• **Scene modeling code data**
++++++++++

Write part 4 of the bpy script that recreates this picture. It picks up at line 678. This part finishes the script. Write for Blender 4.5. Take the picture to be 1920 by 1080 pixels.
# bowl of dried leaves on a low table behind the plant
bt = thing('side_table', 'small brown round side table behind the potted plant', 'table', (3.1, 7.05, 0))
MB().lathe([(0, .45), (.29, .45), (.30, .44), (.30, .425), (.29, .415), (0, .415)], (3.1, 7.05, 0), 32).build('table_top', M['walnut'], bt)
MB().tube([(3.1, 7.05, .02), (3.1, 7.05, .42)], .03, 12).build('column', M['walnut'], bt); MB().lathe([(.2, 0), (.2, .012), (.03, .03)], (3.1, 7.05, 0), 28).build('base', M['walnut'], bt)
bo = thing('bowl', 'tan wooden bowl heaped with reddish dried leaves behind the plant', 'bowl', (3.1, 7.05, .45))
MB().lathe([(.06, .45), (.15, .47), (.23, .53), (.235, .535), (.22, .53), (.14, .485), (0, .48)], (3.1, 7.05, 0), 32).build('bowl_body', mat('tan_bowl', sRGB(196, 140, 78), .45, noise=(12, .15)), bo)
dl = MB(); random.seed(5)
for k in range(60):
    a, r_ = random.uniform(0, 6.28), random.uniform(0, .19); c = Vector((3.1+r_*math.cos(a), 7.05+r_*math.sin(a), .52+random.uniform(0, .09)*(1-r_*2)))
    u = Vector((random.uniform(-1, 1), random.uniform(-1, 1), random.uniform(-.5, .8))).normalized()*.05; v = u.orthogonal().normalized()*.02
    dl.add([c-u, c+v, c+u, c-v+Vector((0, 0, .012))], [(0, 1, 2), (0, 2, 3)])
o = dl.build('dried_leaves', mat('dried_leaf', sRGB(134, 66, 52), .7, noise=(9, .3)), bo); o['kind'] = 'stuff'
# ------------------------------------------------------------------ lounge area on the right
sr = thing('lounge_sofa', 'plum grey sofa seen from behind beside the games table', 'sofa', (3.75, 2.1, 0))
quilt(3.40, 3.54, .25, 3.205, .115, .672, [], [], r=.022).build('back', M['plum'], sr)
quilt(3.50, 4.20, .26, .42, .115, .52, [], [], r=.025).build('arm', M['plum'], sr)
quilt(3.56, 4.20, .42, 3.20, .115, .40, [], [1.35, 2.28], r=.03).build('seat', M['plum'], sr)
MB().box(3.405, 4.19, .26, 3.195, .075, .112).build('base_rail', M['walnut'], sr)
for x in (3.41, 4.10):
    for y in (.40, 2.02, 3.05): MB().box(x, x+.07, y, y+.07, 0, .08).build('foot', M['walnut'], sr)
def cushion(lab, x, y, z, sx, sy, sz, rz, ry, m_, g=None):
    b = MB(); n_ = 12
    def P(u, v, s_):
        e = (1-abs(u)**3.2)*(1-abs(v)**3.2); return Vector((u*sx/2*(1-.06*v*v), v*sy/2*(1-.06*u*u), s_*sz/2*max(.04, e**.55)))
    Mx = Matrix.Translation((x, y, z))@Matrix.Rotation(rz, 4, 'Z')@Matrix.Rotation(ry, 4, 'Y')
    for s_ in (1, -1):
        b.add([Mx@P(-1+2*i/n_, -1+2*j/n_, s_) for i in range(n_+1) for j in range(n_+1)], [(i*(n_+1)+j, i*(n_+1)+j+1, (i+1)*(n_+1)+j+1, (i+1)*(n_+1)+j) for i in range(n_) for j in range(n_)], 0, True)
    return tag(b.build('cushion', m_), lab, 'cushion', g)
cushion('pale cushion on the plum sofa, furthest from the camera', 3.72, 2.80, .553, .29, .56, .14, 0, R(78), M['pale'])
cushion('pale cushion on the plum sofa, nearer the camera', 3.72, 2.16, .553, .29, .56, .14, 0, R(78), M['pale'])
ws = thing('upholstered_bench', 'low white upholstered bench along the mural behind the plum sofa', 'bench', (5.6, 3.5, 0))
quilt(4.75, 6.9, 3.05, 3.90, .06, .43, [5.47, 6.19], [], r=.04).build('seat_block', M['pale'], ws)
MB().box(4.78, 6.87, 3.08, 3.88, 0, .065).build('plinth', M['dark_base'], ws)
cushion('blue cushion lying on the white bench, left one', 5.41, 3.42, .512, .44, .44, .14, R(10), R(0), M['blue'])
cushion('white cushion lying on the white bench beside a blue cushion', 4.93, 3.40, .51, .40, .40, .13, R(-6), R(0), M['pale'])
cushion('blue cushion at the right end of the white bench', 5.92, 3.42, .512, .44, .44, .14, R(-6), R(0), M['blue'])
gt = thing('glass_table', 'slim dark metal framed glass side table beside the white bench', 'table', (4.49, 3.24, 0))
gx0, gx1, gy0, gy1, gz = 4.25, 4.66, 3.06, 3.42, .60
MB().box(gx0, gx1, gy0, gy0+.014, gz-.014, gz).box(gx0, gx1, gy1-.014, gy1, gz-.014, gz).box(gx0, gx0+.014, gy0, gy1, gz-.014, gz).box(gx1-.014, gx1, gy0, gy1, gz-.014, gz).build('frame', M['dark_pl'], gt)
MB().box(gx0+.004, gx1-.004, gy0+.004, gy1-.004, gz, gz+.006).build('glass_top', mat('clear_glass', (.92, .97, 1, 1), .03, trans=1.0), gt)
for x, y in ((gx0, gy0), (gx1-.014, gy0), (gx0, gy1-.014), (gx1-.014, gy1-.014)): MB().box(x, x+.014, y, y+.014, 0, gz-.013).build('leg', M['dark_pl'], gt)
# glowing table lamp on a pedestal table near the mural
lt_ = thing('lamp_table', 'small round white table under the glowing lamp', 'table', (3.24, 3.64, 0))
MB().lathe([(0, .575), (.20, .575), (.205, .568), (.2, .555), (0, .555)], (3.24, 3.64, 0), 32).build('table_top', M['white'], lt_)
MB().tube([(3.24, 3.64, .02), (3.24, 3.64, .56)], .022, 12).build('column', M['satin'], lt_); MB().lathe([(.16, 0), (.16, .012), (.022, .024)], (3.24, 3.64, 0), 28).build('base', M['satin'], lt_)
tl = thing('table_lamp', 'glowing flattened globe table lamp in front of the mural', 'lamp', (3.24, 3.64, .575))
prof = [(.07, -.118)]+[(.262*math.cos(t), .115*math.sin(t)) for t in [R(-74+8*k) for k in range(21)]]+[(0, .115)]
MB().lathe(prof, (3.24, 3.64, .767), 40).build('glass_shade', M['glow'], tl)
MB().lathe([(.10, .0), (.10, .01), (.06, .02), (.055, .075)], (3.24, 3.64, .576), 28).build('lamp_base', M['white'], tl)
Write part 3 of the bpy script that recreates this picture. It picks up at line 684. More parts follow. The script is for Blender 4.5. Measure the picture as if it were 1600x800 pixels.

++++++++++

• **Exercise requirements**
From the listing, copy every line where the string "Blender" appears.

• **Task response**
Write part 4 of the bpy script that recreates this picture. It picks up at line 678. This part finishes the script. Write for Blender 4.5. Take the picture to be 1920 by 1080 pixels.
Write part 3 of the bpy script that recreates this picture. It picks up at line 684. More parts follow. The script is for Blender 4.5. Measure the picture as if it were 1600x800 pixels.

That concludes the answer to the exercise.